En las pasadas sesiones de investidura, los telespectadores --no así los radioyentes-- pudieron contemplar la oposición “salvaje” a la coalición “progresista”. Si el ciudadano no era militante --o fervoroso votante de algún partido de la autodenominada izquierda-- también pudo ver y oír el apoyo “salvaje” a la citada coalición de gobierno.

El desarrollo y el resultado de los debates fue desolador. Cualquier persona con conciencia ciudadana de izquierdas o de derechas pudo constatar, tan solo observando las maneras y la pobreza dialéctica del candidato, que el Congreso ya no se merece ese nombre de asamblea de representantes para debatir y legislar. Cuando le replicaba un adversario, Sánchez se limitaba a poner cara de ausente y, únicamente cuando escuchaba algo, arqueaba las cejas o negaba con el recurrente ¡qué barbaridad! Mientras, sonreía como una efigie sin el menor interés. Así sucedió, por ejemplo, tras la primera intervención de Arrimadas, cuando Sánchez le respondió con un papel redactado e impreso previamente. Aún más, la siguiente réplica la realizó leyendo otro papel impreso. Cuando se elude responder es porque o no se tiene opinión alguna o porque se desprecia una norma básica de cualquier democracia: debatir respetando al adversario.

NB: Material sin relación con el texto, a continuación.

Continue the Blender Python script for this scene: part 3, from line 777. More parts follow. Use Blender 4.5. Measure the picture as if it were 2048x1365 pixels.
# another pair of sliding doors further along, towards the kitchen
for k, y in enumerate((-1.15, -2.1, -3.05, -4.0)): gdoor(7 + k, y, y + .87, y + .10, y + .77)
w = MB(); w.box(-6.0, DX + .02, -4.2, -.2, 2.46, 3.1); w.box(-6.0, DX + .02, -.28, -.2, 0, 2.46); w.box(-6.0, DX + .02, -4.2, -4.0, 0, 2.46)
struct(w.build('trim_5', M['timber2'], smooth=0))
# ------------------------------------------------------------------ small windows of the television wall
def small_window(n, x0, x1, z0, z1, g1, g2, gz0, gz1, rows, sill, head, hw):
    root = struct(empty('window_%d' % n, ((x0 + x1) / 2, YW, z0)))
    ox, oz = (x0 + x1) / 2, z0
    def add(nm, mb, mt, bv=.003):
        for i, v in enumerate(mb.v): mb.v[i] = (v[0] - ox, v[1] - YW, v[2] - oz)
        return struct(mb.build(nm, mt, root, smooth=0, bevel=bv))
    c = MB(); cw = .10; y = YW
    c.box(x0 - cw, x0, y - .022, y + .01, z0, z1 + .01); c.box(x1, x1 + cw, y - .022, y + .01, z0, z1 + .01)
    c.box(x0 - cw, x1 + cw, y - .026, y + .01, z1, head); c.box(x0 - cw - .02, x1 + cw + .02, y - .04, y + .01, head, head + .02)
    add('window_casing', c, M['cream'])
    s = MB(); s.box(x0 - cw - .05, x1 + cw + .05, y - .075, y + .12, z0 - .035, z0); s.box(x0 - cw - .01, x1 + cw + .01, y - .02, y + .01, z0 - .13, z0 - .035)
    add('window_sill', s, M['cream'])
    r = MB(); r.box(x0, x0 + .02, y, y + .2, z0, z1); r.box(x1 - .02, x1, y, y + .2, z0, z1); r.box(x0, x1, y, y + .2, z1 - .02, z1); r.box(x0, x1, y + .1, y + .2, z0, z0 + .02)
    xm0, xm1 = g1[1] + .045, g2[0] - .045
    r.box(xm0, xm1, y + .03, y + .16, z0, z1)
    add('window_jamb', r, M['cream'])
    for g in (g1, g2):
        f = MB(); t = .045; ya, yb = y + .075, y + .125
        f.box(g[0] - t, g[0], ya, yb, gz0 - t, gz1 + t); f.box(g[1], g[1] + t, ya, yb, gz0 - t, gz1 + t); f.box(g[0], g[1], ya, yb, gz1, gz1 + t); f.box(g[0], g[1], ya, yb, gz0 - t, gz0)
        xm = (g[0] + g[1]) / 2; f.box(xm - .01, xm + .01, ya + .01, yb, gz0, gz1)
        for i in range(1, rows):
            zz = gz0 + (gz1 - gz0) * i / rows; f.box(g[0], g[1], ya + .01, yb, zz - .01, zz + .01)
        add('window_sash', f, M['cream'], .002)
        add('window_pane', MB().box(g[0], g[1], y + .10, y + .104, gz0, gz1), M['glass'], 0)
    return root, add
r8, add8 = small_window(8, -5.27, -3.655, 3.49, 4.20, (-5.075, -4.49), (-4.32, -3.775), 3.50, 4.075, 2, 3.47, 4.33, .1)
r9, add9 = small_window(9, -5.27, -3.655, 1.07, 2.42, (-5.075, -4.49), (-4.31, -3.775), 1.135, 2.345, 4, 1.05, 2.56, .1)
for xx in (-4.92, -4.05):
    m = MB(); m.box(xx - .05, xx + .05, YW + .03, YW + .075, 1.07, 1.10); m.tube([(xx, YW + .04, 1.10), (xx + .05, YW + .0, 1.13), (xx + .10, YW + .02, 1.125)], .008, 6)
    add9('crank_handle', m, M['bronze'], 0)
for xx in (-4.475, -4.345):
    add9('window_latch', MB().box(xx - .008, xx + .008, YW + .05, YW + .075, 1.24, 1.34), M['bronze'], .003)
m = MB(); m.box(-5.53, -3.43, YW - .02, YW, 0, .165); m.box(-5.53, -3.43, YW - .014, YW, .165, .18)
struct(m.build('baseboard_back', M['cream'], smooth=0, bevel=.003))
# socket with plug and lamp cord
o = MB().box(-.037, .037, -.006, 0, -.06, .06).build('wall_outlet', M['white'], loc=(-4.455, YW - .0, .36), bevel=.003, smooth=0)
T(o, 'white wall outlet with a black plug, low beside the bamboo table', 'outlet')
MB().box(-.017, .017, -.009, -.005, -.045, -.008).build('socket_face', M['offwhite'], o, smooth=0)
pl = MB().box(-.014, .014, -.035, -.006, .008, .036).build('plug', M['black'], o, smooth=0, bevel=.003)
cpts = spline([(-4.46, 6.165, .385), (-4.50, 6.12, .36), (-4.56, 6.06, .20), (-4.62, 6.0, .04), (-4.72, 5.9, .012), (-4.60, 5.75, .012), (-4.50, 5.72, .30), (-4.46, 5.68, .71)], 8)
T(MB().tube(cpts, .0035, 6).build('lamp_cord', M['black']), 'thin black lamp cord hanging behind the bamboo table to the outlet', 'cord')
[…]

El candidato no fue el único que se limitó a representar su papel. Los líderes del resto de los partidos hicieron lo propio, destacando unos más que otros. Los jefes de las tribus pusieron énfasis especial en predicar para su parroquia, mientras ignoraban a los presentes. Baldoví tuvo el descaro de afirmar que por fin la agenda valenciana entraba en el gobierno gracias al pacto PSOE-Compromís. ¿Se revolvieron en sus escaños los diputados socialistas valencianos? Bassa elevó el tono del teatro emocional hasta que se hundió con su comino. Arrimadas volvió a recurrir a los infantiles e innecesarios cartelitos cuando mostró la carpeta del imaginario currículum de Lastra. Matute y Rufián aludieron a Andalucía, mientras los diputados socialistas andaluces tragaban quina, mucha quina.

Aitor Esteban se destornillaba cuando el diputado de Navarra Suma evocaba sus víctimas de ETA y le recordaba que su tierra no es Euskadi. Los de Vox actuaron como si una falange fuera, prietas las filas y al grito de viva y más vivas. A Suárez Illana no se le ocurrió mejor protesta que dar la espalda a los cincuentones hispanófobos de Bildu. Y a Jordi Salvador, el escupidor de ERC señalado por Borrell, le motivaba tanto Arrimadas que, mientras ella hablaba, le dedicaba hiperventiladas sonrisas y levantaba una mano haciendo la señal de victoria.

Y como sucede en una representación tragicómica hubo también tiempo para risas y para llantos. El de Iglesias fue estremecedor. Las lágrimas del líder de Podemos han debido enternecer tanto a sus fieles que, quizás, han olvidado aquellos tiempos en que su líder criticaba --y con razón-- la endogamia universitaria o los matrimonios con cargos en los gobiernos PPSOE. Los marqueses de Galapagar han conseguido normalizar la impunidad moral de la izquierda. Punto final al 15M y a los sueños de regeneración.

El teatro culminó con el besamanos al presidente Sánchez. Unos tras otros y otras tras unas, sus señorías socialistas escenificaron un acto de sumisión a su líder, olvidando una premisa fundamental: son representantes de los ciudadanos de sus respectivas provincias, no serviles diputados a los pies del líder más audaz y cínico que ha conocido nuestra democracia.

Cierto, fue una farsa, una (tragi)comedia, pero después de la representación ha de comenzar la práctica política. Por extraño y difícil que parezca, todo forma parte de la misma realidad: el asombroso arte de gobernar.